Il dipendente infedele potrà accedere all’intero fascicolo che il datore di lavoro ha su di lui anche se si trova nel torto, comprese le informazioni ottenute con l’ausilio di un investigatore.
Lo ha deciso il Garante della privacy, che ha inflitto una sanzione di 10 mila euro (ingiunzione n. 290 del 6/7/2023) a un datore di lavoro. Ma procediamo con ordine.
Il caso lo riporta Italia Oggi nell’edizione in edicola martedì 12 settembre. Tutto nasce quando un datore di lavoro, sospettoso della condotta infedele di un proprio dipendente, incarica un’agenzia investigativa di scoprire cosa fa lo stesso dipendente durante l’orario di lavoro dopo che ha timbrato il cartellino.

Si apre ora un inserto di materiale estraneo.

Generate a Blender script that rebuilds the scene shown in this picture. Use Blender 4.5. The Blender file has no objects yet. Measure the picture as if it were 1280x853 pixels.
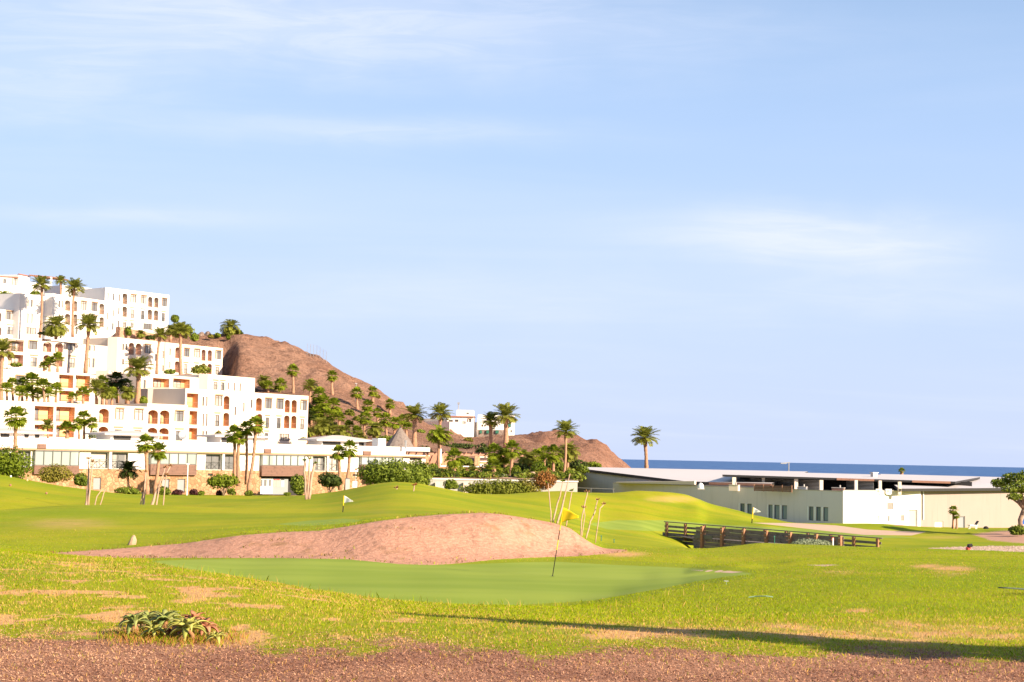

Dalla relazione emerge un’effettiva infedeltà, ma quando il lavoratore chiede al capo di poter accedere ai suoi dati per potersi difendere, questi glielo nega ritenendo la richiesta troppo vaga, non facendo inoltre accenno alcuno al rapporto dell’investigatore. Il dipendente si rivolge quindi al Garante della Privacy ma nel frattempo viene licenziato. Al momento del deposito degli atti in tribunale, ecco però che spunta la relazione di cui il lavoratore era ignaro.
Alcune parti del resoconto dell’investigatore erano state usate per produrre gli atti del licenziamento, nonostante questo il Garante ha stabilito che il lavoratore ha sempre il diritto di accedere ai dati che lo riguardano e che sono in possesso del datore. Innanzitutto perché anche se non viene fornita esatta indicazione degli atti che li contengono, i dati vanno sempre forniti tutti. In secondo luogo, perché anche se la richiesta dell’interessato è generica, va comunque qualificata come istanza di accesso ai dati.
Per rifiutare la richiesta di accesso alle informazioni, il datore ha solo un modo. Se per esempio il datore volesse sospendere l’accesso ai dati al dipendente perché le informazioni in suo possesso (ad esempio la relazione dell’investigatore, come nel caso in esame) gli servono per difendere la sua versione nella causa di lavoro, lo stesso datore è tenuto a spiegarlo chiaramente e subito (entro un mese) nella risposta alla richiesta di accesso. Se non c’è questa chiarezza nella motivazione del tempestivo diniego, scatterà la sanzione del Garante.